Moving beyond clichéThemes stumble into the territory of cliché when writers lack sincerity, concreteness and complexity in their approach.
A cynical approach to a theme will show, and the theme will appear clichéd because the writer clearly had less interest in exploring the theme than in exploiting it. Few themes sound as clichéd as “love conquers all,” and yet this is arguably one powerful theme of the novel The Time Traveller’s Wife. How did author Audrey Niffenegger move beyond this cliché?
Like all good writers, Niffenegger got concrete. Her star-crossed – or, more accurately, time-crossed – lovers were carefully developed characters. They felt like real people and not like figures created as mouthpieces for the author’s ideas.
Niffenegger grounded her characters and her story in specific detail, but she went a step further.

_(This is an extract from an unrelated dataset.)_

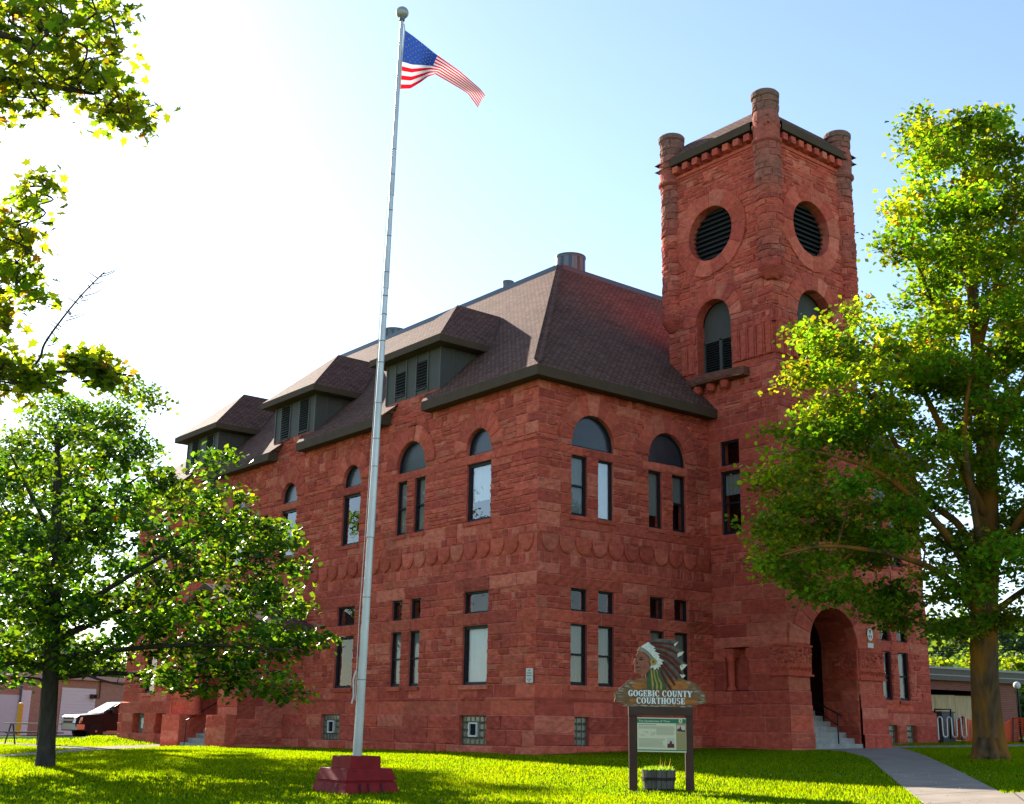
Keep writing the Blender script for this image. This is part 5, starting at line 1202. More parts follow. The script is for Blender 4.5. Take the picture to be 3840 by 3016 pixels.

She complicated her theme. The Time Traveller’s Wife also deals with questions about love, identity and the communication problems that occur in any relationship. Niffenegger also examines free will and destiny.
Stating a theme involves boiling down the essence of a story, and this is why when we speak of themes we so often do so in clichés. However, on closer examination, the most powerful themes are anything but clichés. While it is important to understand the genre in which you are writing and contemporary overused ideas, the key to a theme that is not clichéd is a rigorous examination of its implications. Niffenegger successfully did this in The Time Traveller’s Wife.
You may wonder how you are supposed to do all of these things with the theme while you are telling a story, and the answer is that your focus should be on the story. If the story that you are telling is well-plotted with developed characters, and if you have taken care to examine the implications of your story, a complex and engaging theme should emerge naturally. You may need to revise your story in order to reinforce the theme and make it consistent, but a theme that is not clichéd arises from a story that is not clichéd.
Just as many stories can be reduced to a simple sentence or two that may sound similar to many other stories, themes at their essence may sound simple. Yet the talented writer explores them and imbues them with a complexity that rejects clichéd interpretations.